La mirada y la interpretación de Oscar Andrés De Masi, arqueógrafo

lunes, 8 de julio de 2024

UNA PRECURSORA DEL “STAND UP” Y LA PRIMERA SILBATINA EN UN TEATRO DE BUENOS AIRES

Por Oscar Andrés De Masi

 

¿Cuál fue el origen de estas prácticas (el stand-up y la silbatina) en nuestro medio escénico?. Me encontré con un breve relato de Rómulo Quintana publicado en la revista El Hogar, el 21 de mayo de 1937. Contaba allí la historia de la primera actriz silbada en escena por el público porteño, a comienzos del siglo XIX.

 

Se trataba de Ana Rodriguez Campomanes, a quien los cronistas y algunos críticos han señalado como la más consumada expresión de la “guaranguería” vernácula. Aunque tenía su público fiel entre el bajo pueblo, el historiador de la ópera y el teatro porteños, Mariano Bosch, llegó a sostener que “todo lo malo lo inventó la Campomanes” (sic).

 

En los comienzos (integraba la compañía del Coliseo de Comedias o Coliseo Provisional, desde 1811), algún periódico de la época le asignó “una voz melodiosa” para las tonadillas españolas (que tanto gustaban desde finales del siglo XVIII), pero luego, con los años, se dijo que dejó de cantar los papeles, para “gritarlos”.

 

Se dijo también que era inescrupulosa y combativa, y que se valía de la política hasta para eliminar a sus rivales artísticos. ¿Será exagerado este juicio?

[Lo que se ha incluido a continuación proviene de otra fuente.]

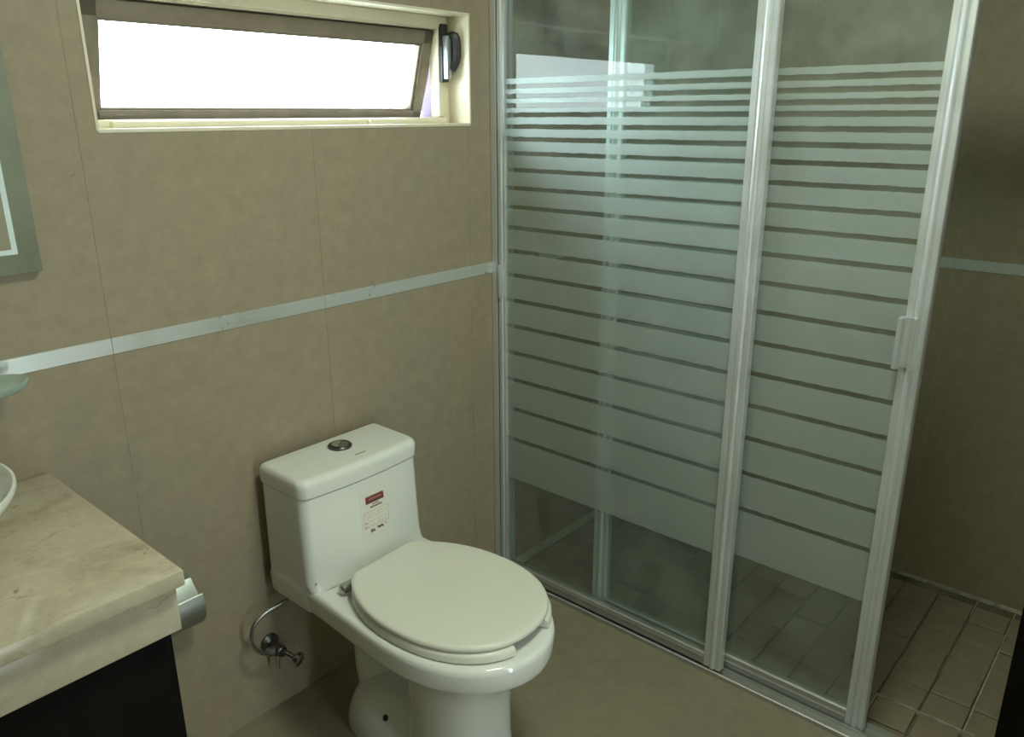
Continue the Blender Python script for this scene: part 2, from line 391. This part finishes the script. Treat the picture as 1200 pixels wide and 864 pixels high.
gaps = [1.5735, 1.5475, 1.5225, 1.498, 1.4665, 1.4325, 1.3935, 1.347, 1.296, 1.242, 1.1815, 1.112, 1.040, .9625, .882, .797, .709, .611, .508]
ghalf = lambda z: .0064 if z > 1.41 else .0060 if z > 1.2 else .0062
ZTOP, ZBOT = 1.595, .369
def stile_profile(x, y0, y1):
    """front face towards -x, a raised rounded rib and two grooves; y0>y1"""
    wd = y1-y0; d = .024
    q = [(0, .004), (.05, .0), (.30, .0), (.34, .003), (.38, .0), (.44, -.0035), (.52, -.0048), (.60, -.0035), (.66, 0), (.70, .003), (.74, 0), (.95, 0), (1, .004)]
    return [(x+a, y0+wd*t) for t, a in q] + [(x+d, y1), (x+d, y0)]
def door(name, label, x, ya, ya2, yb2, yb, zb0, zb1):
    """ya..ya2 = stile by the window wall, yb2..yb = the other stile"""
    e = tag(empty(name, (x+.012, (ya+yb)/2, .016)), label, 'shower door', 'sliding shower doors')
    obj('stile', extrude_profile(bmesh.new(), stile_profile(x, ya, ya2), 'z', zb0, 1.90), 'alu', e)
    obj('stile', extrude_profile(bmesh.new(), stile_profile(x, yb2, yb), 'z', zb0, 1.90), 'alu', e)
    rp = [(x+.002, zb0), (x, zb0+.003), (x, zb0+.018), (x-.002, zb0+.021), (x-.002, zb0+.026), (x, zb0+.029), (x+.001, zb1-.004), (x+.005, zb1), (x+.020, zb1), (x+.024, zb0)]
    obj('bottom_rail', extrude_profile(bmesh.new(), rp, 'y', ya2+.001, yb2-.001), 'alu_h', e)
    obj('top_rail', bx(x, x+.024, yb2-.001, ya2+.001, 1.865, 1.90, bev=.002), 'alu_h', e)
    g = obj('glass_pane', bx(x+.009, x+.015, yb2-.006, ya2+.006, zb1-.006, 1.868), 'glass', e)
    edges = [ZTOP] + [v for z in gaps for v in (z+ghalf(z), z-ghalf(z))] + [ZBOT]
    for k in range(0, len(edges), 2):
        t, b = edges[k], edges[k+1]; n = 60
        # ragged hand-masked edges
        yy = [ya2+.0005 + (yb2-.0005-ya2-.0005)*i/n for i in range(n+1)]
        top = [(x+.0082, y, t+random.uniform(-.0007, .0007)) for y in yy]; bot = [(x+.0082, y, b+random.uniform(-.0009, .0009)) for y in yy]
        bm = bmesh.new(); R = []
        for rr in (top, bot): R.append([bm.verts.new(p) for p in rr])
        for i in range(n): bm.faces.new((R[0][i], R[0][i+1], R[1][i+1], R[1][i]))
        r = bmesh.ops.extrude_face_region(bm, geom=bm.faces[:])
        bmesh.ops.translate(bm, verts=[v for v in r['geom'] if isinstance(v, bmesh.types.BMVert)], vec=(.0007, 0, 0))
        obj('frosted_band', bm, 'frost', g)
    return e
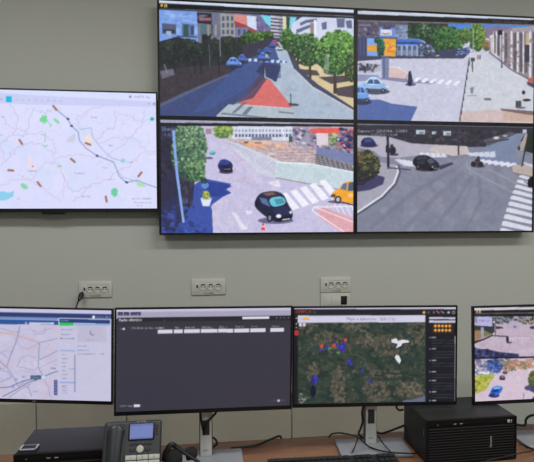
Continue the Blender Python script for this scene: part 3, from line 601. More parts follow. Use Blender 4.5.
def map_regional(corners):                         # wall television: pale regional map
    c = Canvas(corners, (217, 220, 252)).view(0, 80, 3.3)
    r = np.random.RandomState(5)
    c.speckle([(-150, 80), (530, 80), (530, 425), (-150, 425)], [(224, 220, 252), (208, 218, 250), (226, 226, 254)], 90, 40, 4, .35)
    c.poly([(-240, -30), (534, -14), (534, 66), (-240, 34)], (214, 222, 254)); c.poly([(-240, 26), (100, 50), (534, 74), (534, 90), (100, 82), (-240, 66)], (202, 206, 244))
    road = (206, 194, 220); grey = (190, 190, 220)
    for i, p in enumerate(([(0, 210), (40, 182), (90, 180), (96, 130), (110, 96)], [(90, 180), (140, 170), (178, 200), (182, 260), (206, 310), (210, 390)], [(182, 260), (250, 244), (340, 250)], [(20, 270), (60, 220), (130, 210), (178, 240)], [(60, 310), (100, 330), (150, 360), (200, 400)], [(0, 350), (50, 330), (100, 330), (140, 280), (178, 268)], [(206, 310), (240, 370), (300, 345), (360, 330), (384, 300)], [(262, 130), (300, 96), (340, 84)], [(262, 160), (250, 130), (300, 96)], [(380, 100), (378, 150), (340, 170), (320, 200)], [(380, 110), (430, 120), (470, 140), (518, 126)], [(320, 210), (380, 190), (430, 190), (480, 230), (520, 240)], [(430, 190), (470, 140), (476, 100)], [(350, 260), (430, 190)], [(384, 300), (430, 280), (470, 240), (520, 244)], [(300, 345), (270, 380), (240, 400)], [(0, 120), (30, 150), (70, 170), (90, 180)], [(30, 80), (60, 120), (50, 170), (40, 182)], [(110, 96), (150, 110), (172, 96)], [(-80, 180), (0, 210), (20, 270), (-40, 300)], [(-100, 330), (0, 350)], [(-150, 120), (0, 120)])):
        q = [p[0]]
        for a, b in zip(p, p[1:]):
            n = 6
            for k in range(1, n + 1): t = k / n; q.append((a[0] + (b[0] - a[0]) * t + (r.randn() * 4 if k < n else 0), a[1] + (b[1] - a[1]) * t + (r.randn() * 4 if k < n else 0)))
        c.line(q, 2.0, road if i % 3 else grey)
    for k in range(26):
        p = (r.randint(-150, 510), r.randint(90, 410)); q = (p[0] + r.randint(-50, 50), p[1] + r.randint(-40, 40)); c.line(wiggle(p, q, 5, 4, k), 1.5, (206, 202, 232))
    c.line([(182, 95), (222, 128), (236, 152), (258, 172), (262, 200), (284, 226), (320, 250), (352, 262), (374, 270), (384, 294), (392, 316), (416, 338), (450, 330), (486, 344), (520, 356)], 3.2, (140, 152, 196)); c.line([(262, 164), (300, 158), (306, 190), (340, 232), (370, 258), (404, 268)], 2.4, (164, 180, 214)); c.line([(384, 294), (404, 320), (440, 330), (480, 350)], 2.4, (170, 184, 214))
    for x, y in ((224, 129), (236, 152), (320, 250), (417, 337)): c.ell(x, y, 5.5, 3.6, (56, 72, 126), .4)
    g = (122, 214, 150)
    rr = np.random.RandomState(2)
    for k in range(16): a = rr.rand() * 6.3; c.line([(145, 130), (145 + 17 * math.cos(a) * (0.6 + .5 * rr.rand()), 130 + 17 * math.sin(a) * (.6 + .5 * rr.rand()))], 4, g)
    c.ell(144, 130, 11, 10, g); c.ell(187, 136, 13, 5, (136, 218, 162), .7); c.line([(160, 142), (170, 150), (164, 154)], 3, g)
    for p in ([(136, 180), (150, 182)], [(150, 182), (148, 206)], [(140, 216), (156, 218)], [(146, 222), (158, 214)]): c.line(p, 3, (150, 206, 184))
    c.ell(80, 350, 14, 8, (150, 214, 176), .6); c.ell(80, 352, 6, 3, g); c.ell(196, 284, 8, 4, (160, 206, 186)); c.ell(463, 344, 14, 8, (176, 222, 180), .3)
    c.poly([(366, 362), (378, 354), (388, 362), (386, 380), (378, 386), (366, 376)], (110, 206, 162)); c.poly([(-30, 372), (10, 366), (28, 372), (48, 364), (44, 384), (20, 396), (-30, 398)], (142, 206, 236))
    c.poly([(278, 188), (294, 178), (306, 196), (298, 210), (280, 206)], (240, 222, 216)); c.poly([(222, 192), (246, 176), (250, 190), (242, 208), (220, 204)], (206, 206, 226)); c.poly([(92, 256), (102, 252), (104, 290), (94, 290)], (236, 222, 228)); c.ell(108, 286, 12, 10, (232, 220, 238)); c.ell(108, 285, 2.8, 2.4, (220, 60, 70)); c.ell(405, 266, 8, 7, (152, 208, 222)); c.ell(501, 129, 6.5, 6, (42, 182, 166))
    br = (158, 116, 92)
    for x, y, a in ((181, 93, .9), (69, 205, 1.0), (240, 265, .7), (290, 211, .35), (36, 298, .1), (129, 343, .9), (461, 311, -.9), (350, 392, 1.4)): c.ell(x, y, 12, 4.2, (200, 170, 150), a, .6); c.poly([(x + sx * 11 * math.cos(a) - sy * 3.4 * math.sin(a), y + sx * 11 * math.sin(a) + sy * 3.4 * math.cos(a)) for sx, sy in ((-1, -1), (1, -1), (1, 1), (-1, 1))], br)
    for i, (x, y, w) in enumerate(((300, 124, 30), (358, 216, 26), (246, 308, 34), (268, 384, 34), (-6, 182, 34), (338, 289, 24), (358, 328, 24), (416, 271, 28), (56, 391, 20), (92, 300, 44), (434, 392, 44), (440, 404, 50), (452, 414, 24), (8, 122, 14))):
        c.text(['Drenas', 'Lipjan', 'Malisheve', 'Suhareke', 'Kline', 'Obiliq', 'Vushtrri', 'Podujeve', 'Istog', 'Prizren', 'Harta 1:250000', 'Shtresa baze', 'km 10', 'Deq'][i], x, y + 2, 5.5, (122, 124, 150), .9, w / 34)
    c.rect(20, 54, 39, 74, (26, 182, 222))
    for k in range(8): c.ell(54 + k * 21, 66 + k * .6, 4, 3.4, (186, 190, 222)); 
    c.ell(5, 64, 4, 4, (176, 180, 214)); c.ell(429, 56, 4.5, 4, (140, 146, 176)); c.text('HARTA', 442, 60, 7, (132, 138, 172), .9); c.text('Hyr', 480, 61, 7, (132, 138, 172), .9); c.ell(508, 80, 4, 3.4, (140, 146, 176)); c.ell(492, 79, 3, 3, (170, 174, 206))
    return c.grain(0.7, 7)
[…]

Ciertamente, lo mismo le daba cantarle loas póstumas a Belgrano en 1821, que celebrarlo a Rosas en 1835.

 

Esta artista popular porteña pasó por la experiencia de la ruina social (¿era una huérfana nacida en un hogar principal venido a menos?) y el abandono de su marido.

 

Durante sus actuaciones, se apartaba del libreto y se ponía a polemizar con el público, hacía acotaciones musicales, a la par que comentarios de moda, de política, de arte, de letras etcétera. Quizá, a su modo, fue una precursora del “stand up”.

 

Como no había pasado por ninguna academia y, al parecer, su voz era muy pobre, condimentaba sus números acentuando la procacidad de los versos que entonaba. Y para acompañar o mitigar sus alaridos, se valía de una guitarra y también bailaba.

 

Se la toleró sin queja durante varios años, pero un día llegó la silbatina, fermentada durante decenas de funciones. Ocurrió un 1º de diciembre de 1822 (hace 199 años) en el ya mencionado Teatro Coliseo de Comedias, inaugurado en 1804 en el barrio de La Merced.

 

Comenzó cantando un cuplé que provocó en el público un ligero “siseo”, al cual siguió el reiterado golpe rítimico del suelo con los bastones. Por lo visto, la ejecución no agradaba.

 

Lejos de arredrarse, la cantante repitió la tonadilla hasta cuatro veces, con crecientes ínfulas. Entonces, comenzó literalmente la “silbatina”, que se hizo generalizada en la sala entera.

 

¿Qué hizo ella? ¿se retiró haciendo mutis por el foro, como en la tragedia griega? De ninguna manera. Encaró de frente al público insatisfecho y protestón, y le dijo que iba  “a enseñarles a mostrar mayor respeto, para que la próxima vez tuvieran mayor cuidado en no hacer ruido mientras ella cantaba…”.

 

La perorata despertó una estruendosa carcajada del público, sumada a los golpes y los chiflidos. Debió intervenir la autoridad: un juez que presenciaba la función desde un palco amonestó a la concurrencia, sin éxito. Y un actor de la compañía, condolido por el escarnio de su colega, salió en su defensa y le gritó a los espectadores, amenazándolos con…dejar la función a medias y no actuar más. Fue peor, porque la silbatina se tornó ensordecedora.

 

En cualquier caso, si esto ocurrió en las vísperas de la época de Rivadavia y las Luces, cuando existía la Sociedad del Buen Gusto teatral creada por Pueyrredon, en cambio los años de la divisa punzó  le serían favorables como una figura más arrabalera que chusca, capaz de despedir rayos y centellas desde las tablas contra el partido unitario. De hecho, Rosas y su entorno asistieron más de una vez a sus funciones. Y, naturalmente, nadie se hubiera atrevido a obsequiarle una silbatina unitaria en presencia del Restaurador…

 

En cualquier caso, tras la batalla de Caseros, el rastro de la Campomanes se pierde en la bruma de un previsible exilio en Montevideo.